Vote-buying in the Philippines thus pales in comparison to the limitless ability of American corporations to influence the electoral process. What has been made legal by a court decision, the other one is blameable to the poor for accepting the bribe. Both ways, they make a mockery of democracy.
Since accepting a bribe in exchange for a vote is illegal under Philippine law, it is interesting to find out how many have been actually charged and prosecuted in court. The height of hypocrisy is when there is a bigger number of people charged for accepting bribes than those politicians and their followers for bribing voters.
The common denominator between Citizens United and vote-buying in the Philippines is who has the money, the most amount of wealth that can be used to influence the election.
The U.S. Supreme Court decision in Citizens United affirms that those who have economic power, i.e., large private corporations, will always have the upper hand over the small citizen whose right of free speech is no match to that of the corporation in determining the result of the election.
On the other hand, the oligarchy and wealthy families have more access to political power in the Philippines because they have the means to buy votes or even rig the electoral process in their favour.
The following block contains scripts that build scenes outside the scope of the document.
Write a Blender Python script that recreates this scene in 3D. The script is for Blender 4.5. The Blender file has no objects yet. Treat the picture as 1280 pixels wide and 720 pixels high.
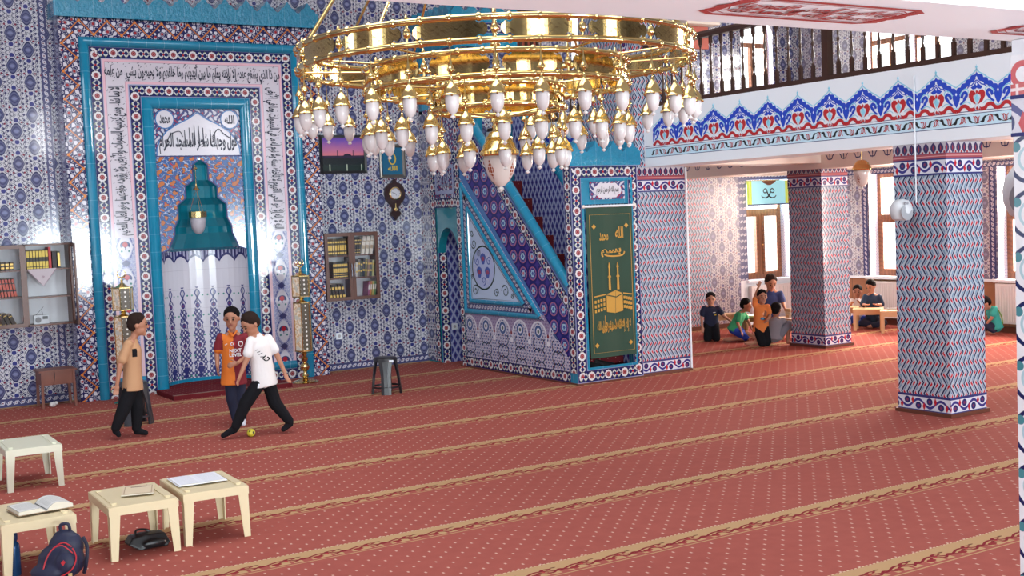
import bpy, bmesh, math, random
import numpy as np
from mathutils import Vector, Matrix, Euler
PI = math.pi
random.seed(7)
S = bpy.context.scene
COL = S.collection

# ------------------------------------------------------------------ camera
H = 2.05
YAW, PITCH, ROLL, FPX = 0.55898, 0.06023, -0.04108, 1531.4
fw = Vector((math.sin(YAW)*math.cos(PITCH), math.cos(YAW)*math.cos(PITCH), -math.sin(PITCH)))
r0 = Vector((math.cos(YAW), -math.sin(YAW), 0)); u0 = r0.cross(fw)
rt = r0*math.cos(ROLL) + u0*math.sin(ROLL); up = u0*math.cos(ROLL) - r0*math.sin(ROLL)
cam = bpy.data.cameras.new('camera'); camo = bpy.data.objects.new('camera', cam); COL.objects.link(camo)
M = Matrix((rt, up, -fw)).transposed().to_4x4(); M.translation = Vector((0, 0, H))
camo.matrix_world = M
cam.sensor_width = 36; cam.lens = 36*FPX/1280; cam.clip_start = 0.05; cam.clip_end = 200
S.camera = camo

# ------------------------------------------------------------------ world, lights, exposure
S.view_settings.view_transform = 'Standard'; S.view_settings.look = 'None'
S.view_settings.gamma = 1; S.view_settings.use_curve_mapping = False
S.view_settings.exposure = 0.15
S.cycles.max_bounces = 6; S.cycles.diffuse_bounces = 4; S.cycles.glossy_bounces = 3
S.cycles.transmission_bounces = 4; S.cycles.transparent_max_bounces = 8
S.cycles.caustics_reflective = False; S.cycles.caustics_refractive = False
S.cycles.sample_clamp_indirect = 4.0
wd = bpy.data.worlds.new('daylight'); S.world = wd; wd.use_nodes = True
bg = wd.node_tree.nodes['Background']; bg.inputs[0].default_value = (0.93, 0.98, 1.0, 1); bg.inputs[1].default_value = 2.2

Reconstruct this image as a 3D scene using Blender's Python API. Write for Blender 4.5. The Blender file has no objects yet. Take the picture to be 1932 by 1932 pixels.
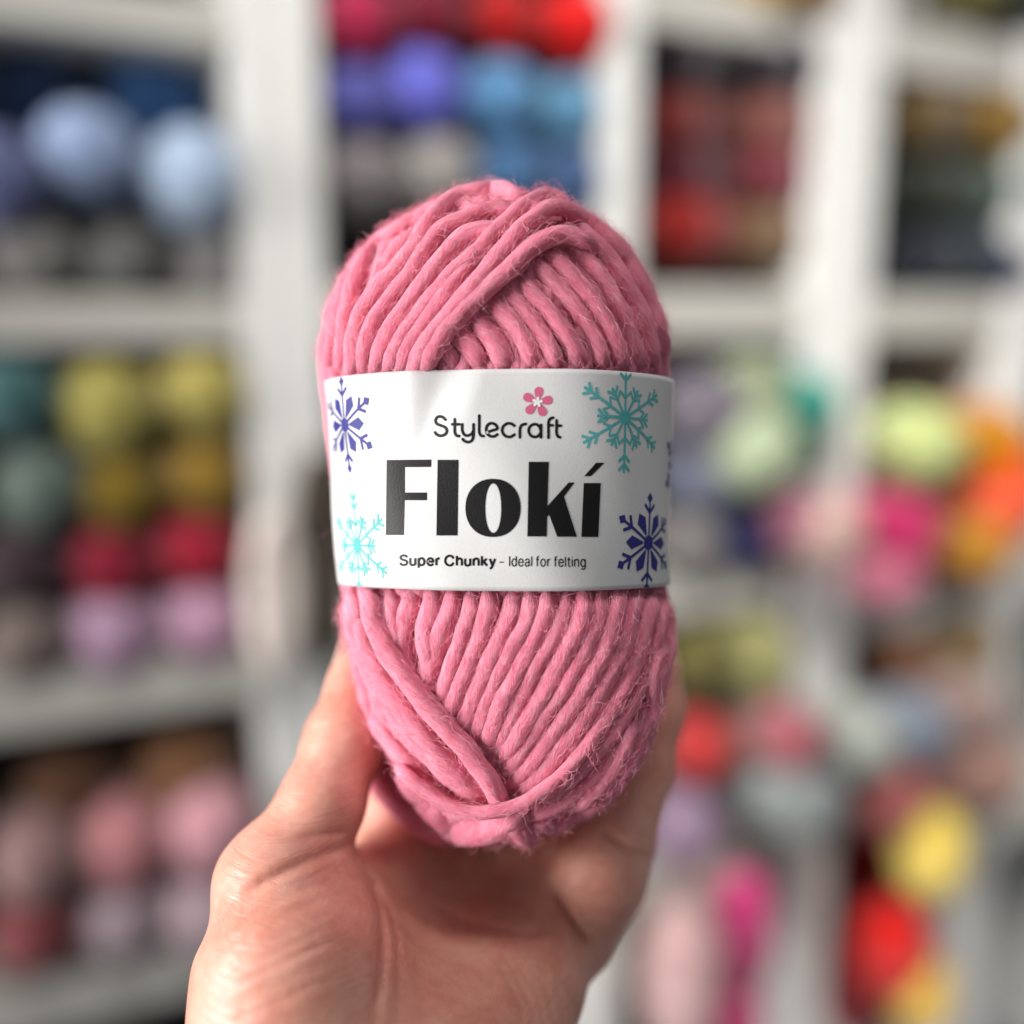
import bpy, bmesh, math, random
import numpy as np
from mathutils import Vector, Matrix
random.seed(7); rng = np.random.default_rng(11)
SC = bpy.context.scene
COL = SC.collection

# ------------------------------------------------------------------ camera, light, exposure
FPX = 1896.0                                   # focal length for a picture 1932 wide
PITCH = math.atan(366 / FPX)
EYE = np.array([0.0, 0.0, 1.35])
AX_R = np.array([1.0, 0, 0])
AX_F = np.array([0, math.cos(PITCH), -math.sin(PITCH)])
AX_U = np.array([0, math.sin(PITCH), math.cos(PITCH)])
cam_d = bpy.data.cameras.new('camera'); cam = bpy.data.objects.new('camera', cam_d); COL.objects.link(cam)
cam.location = EYE; cam.rotation_euler = (math.pi / 2 - PITCH, 0, 0)
cam_d.sensor_width = 36; cam_d.lens = 36 * FPX / 1932; cam_d.clip_start = 0.01; cam_d.clip_end = 50
cam_d.dof.use_dof = True; cam_d.dof.focus_distance = 0.2195; cam_d.dof.aperture_fstop = 2.4
SC.camera = cam
world = bpy.data.worlds.new('World'); SC.world = world; world.use_nodes = True
bg = world.node_tree.nodes['Background']; bg.inputs[0].default_value = (0.93, 0.96, 1.0, 1); bg.inputs[1].default_value = 0.15

def area(name, loc, target, sx, sy, power, color):
    l = bpy.data.lights.new(name, 'AREA'); l.shape = 'RECTANGLE'; l.size = sx; l.size_y = sy; l.energy = power; l.color = color
    o = bpy.data.objects.new(name, l); COL.objects.link(o); o.location = loc
    o.rotation_euler = (Vector(target) - Vector(loc)).to_track_quat('-Z', 'Y').to_euler()
    return o
area('window_light', (-3.4, -0.95, 1.70), (0.2, 0.5, 1.25), 1.8, 2.0, 255, (1.0, 0.975, 0.94))
shelf_fill = area('shelf_fill_light', (0.25, -0.1, 2.9), (0.6, 1.25, 0.9), 1.4, 0.4, 11, (1.0, 0.965, 0.92)); shelf_fill.data.spread = math.radians(62)  # added fill that brightens the shelves; its narrow beam spares the ball
SC.view_settings.view_transform = 'Standard'; SC.view_settings.look = 'None'
SC.view_settings.exposure = 0.28; SC.view_settings.gamma = 1.0
SC.render.engine = 'CYCLES'; SC.cycles.use_denoising = True
SC.cycles.max_bounces = 8; SC.cycles.sample_clamp_indirect = 4.0

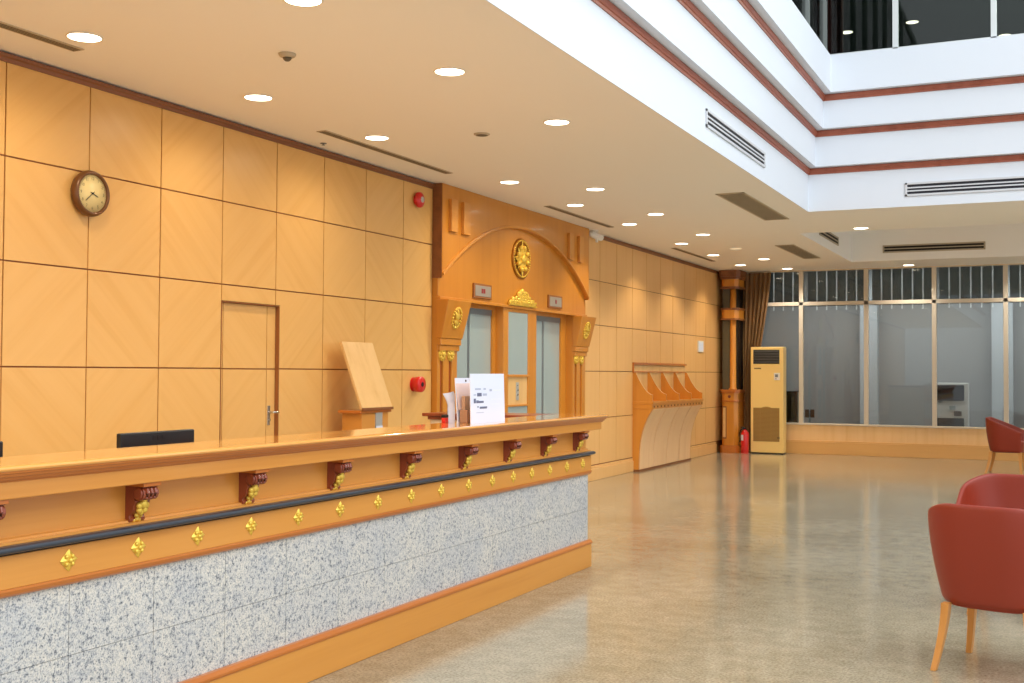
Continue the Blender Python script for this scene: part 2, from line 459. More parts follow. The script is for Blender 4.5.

The poor have been made the scapegoat of the rich for the election of corrupt leaders as if they have a choice, their lack of discernment equated to their class status and lack of education.
Filipinos need to put a stop to this blaming game. It’s not the poor who are responsible for vote-buying and corruption. We need to build a foundation for a strong idea of democratic citizenship, one that is not just based on who has the money or wealth to buy votes to influence the elections. Otherwise, we will always get the kind of democracy we pay for, which is not much democracy at all.